▶ **Work to complete**: Scan the listing below for the word "scene" and state how many lines hold it. Write nothing but the number.

▶ **Input material**:
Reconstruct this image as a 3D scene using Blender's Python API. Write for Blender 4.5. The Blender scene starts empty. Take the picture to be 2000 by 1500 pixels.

==

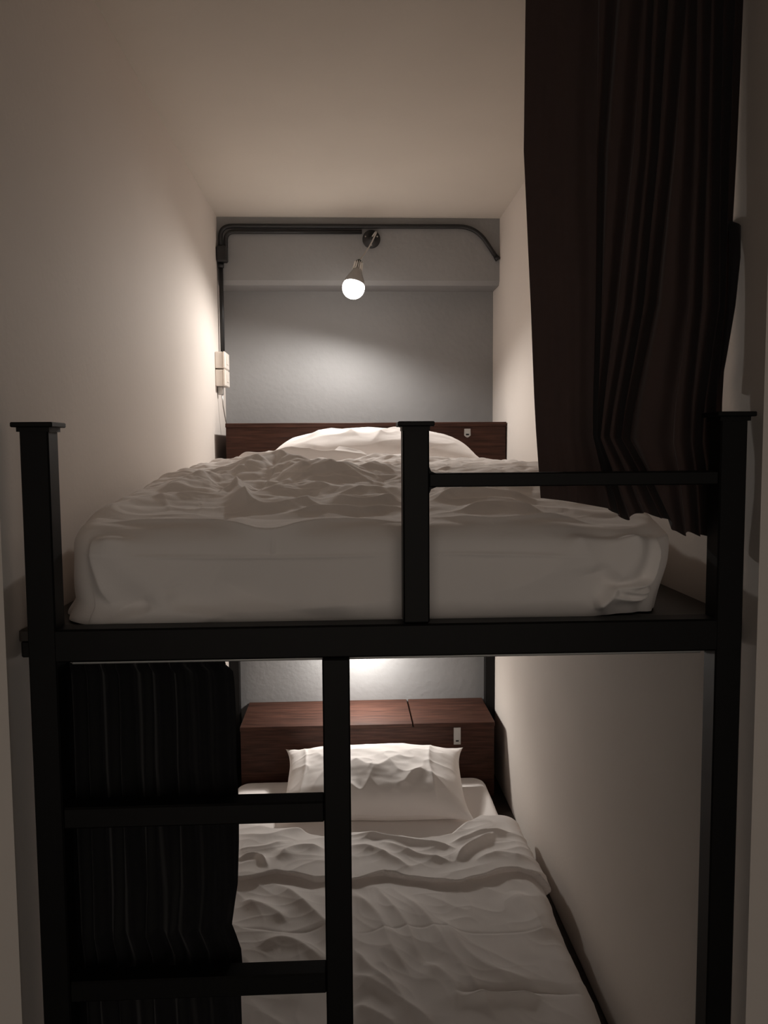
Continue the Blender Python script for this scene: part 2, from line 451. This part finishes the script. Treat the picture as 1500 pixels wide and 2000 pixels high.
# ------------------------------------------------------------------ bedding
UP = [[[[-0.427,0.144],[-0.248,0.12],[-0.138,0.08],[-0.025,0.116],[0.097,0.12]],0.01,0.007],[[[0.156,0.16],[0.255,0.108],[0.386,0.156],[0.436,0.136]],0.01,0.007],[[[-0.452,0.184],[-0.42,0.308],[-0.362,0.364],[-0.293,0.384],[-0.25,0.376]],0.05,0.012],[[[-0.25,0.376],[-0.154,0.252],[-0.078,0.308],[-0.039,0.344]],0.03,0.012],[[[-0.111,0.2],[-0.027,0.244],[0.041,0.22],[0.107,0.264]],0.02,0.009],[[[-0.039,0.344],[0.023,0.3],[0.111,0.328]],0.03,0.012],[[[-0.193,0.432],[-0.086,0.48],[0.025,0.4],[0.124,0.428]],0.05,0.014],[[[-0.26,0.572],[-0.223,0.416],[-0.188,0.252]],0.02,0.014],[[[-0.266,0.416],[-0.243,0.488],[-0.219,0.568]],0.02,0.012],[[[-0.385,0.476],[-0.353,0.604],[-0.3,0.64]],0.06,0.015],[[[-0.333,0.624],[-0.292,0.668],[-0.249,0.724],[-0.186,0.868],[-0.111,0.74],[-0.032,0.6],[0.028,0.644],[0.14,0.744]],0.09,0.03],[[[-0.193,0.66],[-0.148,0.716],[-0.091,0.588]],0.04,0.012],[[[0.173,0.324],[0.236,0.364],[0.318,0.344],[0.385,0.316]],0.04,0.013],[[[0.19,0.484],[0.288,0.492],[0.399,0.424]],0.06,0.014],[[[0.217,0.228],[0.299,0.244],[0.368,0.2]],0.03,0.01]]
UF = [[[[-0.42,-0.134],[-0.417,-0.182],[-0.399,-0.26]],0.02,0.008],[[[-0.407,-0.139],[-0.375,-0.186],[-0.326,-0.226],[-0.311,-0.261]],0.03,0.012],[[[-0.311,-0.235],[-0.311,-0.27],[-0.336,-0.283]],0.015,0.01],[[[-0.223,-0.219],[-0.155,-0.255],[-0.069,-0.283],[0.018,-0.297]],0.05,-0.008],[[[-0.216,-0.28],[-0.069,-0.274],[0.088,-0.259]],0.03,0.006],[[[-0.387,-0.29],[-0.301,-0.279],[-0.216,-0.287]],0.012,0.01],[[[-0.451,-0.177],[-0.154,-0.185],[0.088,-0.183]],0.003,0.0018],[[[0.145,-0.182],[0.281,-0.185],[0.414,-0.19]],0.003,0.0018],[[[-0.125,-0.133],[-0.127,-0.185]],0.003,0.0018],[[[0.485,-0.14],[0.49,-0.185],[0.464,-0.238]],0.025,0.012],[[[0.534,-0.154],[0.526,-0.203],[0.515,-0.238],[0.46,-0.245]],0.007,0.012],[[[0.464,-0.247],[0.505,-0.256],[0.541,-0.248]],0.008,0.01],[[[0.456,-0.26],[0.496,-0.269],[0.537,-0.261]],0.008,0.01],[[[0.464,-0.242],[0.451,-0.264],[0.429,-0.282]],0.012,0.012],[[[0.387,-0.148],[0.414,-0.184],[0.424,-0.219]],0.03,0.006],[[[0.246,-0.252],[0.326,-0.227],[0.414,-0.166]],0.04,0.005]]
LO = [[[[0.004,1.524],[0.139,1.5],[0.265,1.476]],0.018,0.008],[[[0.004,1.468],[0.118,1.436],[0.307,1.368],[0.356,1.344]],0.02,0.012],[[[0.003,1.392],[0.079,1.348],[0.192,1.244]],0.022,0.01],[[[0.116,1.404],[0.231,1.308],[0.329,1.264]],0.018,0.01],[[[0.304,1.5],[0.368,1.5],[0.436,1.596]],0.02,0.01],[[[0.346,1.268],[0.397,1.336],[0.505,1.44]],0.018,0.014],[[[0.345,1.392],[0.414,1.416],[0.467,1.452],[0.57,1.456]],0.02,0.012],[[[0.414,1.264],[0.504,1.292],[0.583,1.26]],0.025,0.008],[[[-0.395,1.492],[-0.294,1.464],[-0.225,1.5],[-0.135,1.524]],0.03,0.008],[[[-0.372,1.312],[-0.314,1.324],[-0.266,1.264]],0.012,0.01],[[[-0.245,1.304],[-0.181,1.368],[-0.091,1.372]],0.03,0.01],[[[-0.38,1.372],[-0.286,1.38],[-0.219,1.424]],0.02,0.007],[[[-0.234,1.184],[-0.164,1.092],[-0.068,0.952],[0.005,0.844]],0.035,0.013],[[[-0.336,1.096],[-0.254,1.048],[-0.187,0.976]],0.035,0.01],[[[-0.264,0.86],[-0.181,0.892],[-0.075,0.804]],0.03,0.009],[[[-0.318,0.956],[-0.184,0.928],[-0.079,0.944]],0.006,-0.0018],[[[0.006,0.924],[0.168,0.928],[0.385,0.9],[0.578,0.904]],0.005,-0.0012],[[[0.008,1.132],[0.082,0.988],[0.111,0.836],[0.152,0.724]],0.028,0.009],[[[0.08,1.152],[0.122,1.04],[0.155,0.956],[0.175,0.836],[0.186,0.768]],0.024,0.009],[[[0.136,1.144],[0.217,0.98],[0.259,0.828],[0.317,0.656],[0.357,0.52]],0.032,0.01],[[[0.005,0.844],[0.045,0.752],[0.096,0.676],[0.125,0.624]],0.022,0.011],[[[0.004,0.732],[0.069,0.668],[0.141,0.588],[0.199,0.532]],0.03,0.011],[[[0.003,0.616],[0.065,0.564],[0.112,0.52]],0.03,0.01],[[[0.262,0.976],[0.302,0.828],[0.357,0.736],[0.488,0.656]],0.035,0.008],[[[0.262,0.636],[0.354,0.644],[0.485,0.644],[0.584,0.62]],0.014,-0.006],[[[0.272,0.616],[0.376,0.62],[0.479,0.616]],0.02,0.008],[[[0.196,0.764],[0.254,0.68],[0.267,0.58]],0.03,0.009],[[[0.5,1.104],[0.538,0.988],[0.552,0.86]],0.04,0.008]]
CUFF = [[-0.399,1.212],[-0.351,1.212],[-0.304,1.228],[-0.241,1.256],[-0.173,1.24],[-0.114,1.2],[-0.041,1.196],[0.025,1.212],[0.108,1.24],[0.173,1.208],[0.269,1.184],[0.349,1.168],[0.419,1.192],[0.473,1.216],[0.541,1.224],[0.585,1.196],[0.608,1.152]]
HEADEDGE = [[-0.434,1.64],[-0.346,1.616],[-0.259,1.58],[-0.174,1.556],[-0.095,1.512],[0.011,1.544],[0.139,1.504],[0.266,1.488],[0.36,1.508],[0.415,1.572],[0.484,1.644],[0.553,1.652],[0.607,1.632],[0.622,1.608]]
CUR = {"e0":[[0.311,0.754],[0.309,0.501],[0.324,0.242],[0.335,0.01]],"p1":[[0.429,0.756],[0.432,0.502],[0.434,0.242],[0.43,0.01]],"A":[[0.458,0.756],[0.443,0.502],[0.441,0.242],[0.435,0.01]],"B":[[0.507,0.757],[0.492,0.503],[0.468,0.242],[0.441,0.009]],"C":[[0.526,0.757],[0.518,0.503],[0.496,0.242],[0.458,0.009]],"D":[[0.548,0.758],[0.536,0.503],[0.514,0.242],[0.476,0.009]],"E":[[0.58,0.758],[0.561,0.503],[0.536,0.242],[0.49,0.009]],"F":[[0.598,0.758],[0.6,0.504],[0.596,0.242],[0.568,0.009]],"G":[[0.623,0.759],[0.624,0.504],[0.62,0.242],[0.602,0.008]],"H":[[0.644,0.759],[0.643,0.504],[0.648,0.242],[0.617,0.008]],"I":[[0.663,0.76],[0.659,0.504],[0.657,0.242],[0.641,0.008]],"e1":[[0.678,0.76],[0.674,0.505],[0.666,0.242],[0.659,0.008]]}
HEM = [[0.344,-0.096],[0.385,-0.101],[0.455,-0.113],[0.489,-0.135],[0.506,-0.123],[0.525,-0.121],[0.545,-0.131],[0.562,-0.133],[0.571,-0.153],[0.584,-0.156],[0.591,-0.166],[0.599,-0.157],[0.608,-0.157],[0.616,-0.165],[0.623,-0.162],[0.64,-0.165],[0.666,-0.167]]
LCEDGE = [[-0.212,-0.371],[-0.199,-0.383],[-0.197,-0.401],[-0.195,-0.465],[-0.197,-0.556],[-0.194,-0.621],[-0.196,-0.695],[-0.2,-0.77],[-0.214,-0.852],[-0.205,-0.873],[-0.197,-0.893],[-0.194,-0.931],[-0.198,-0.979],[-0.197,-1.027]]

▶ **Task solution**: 2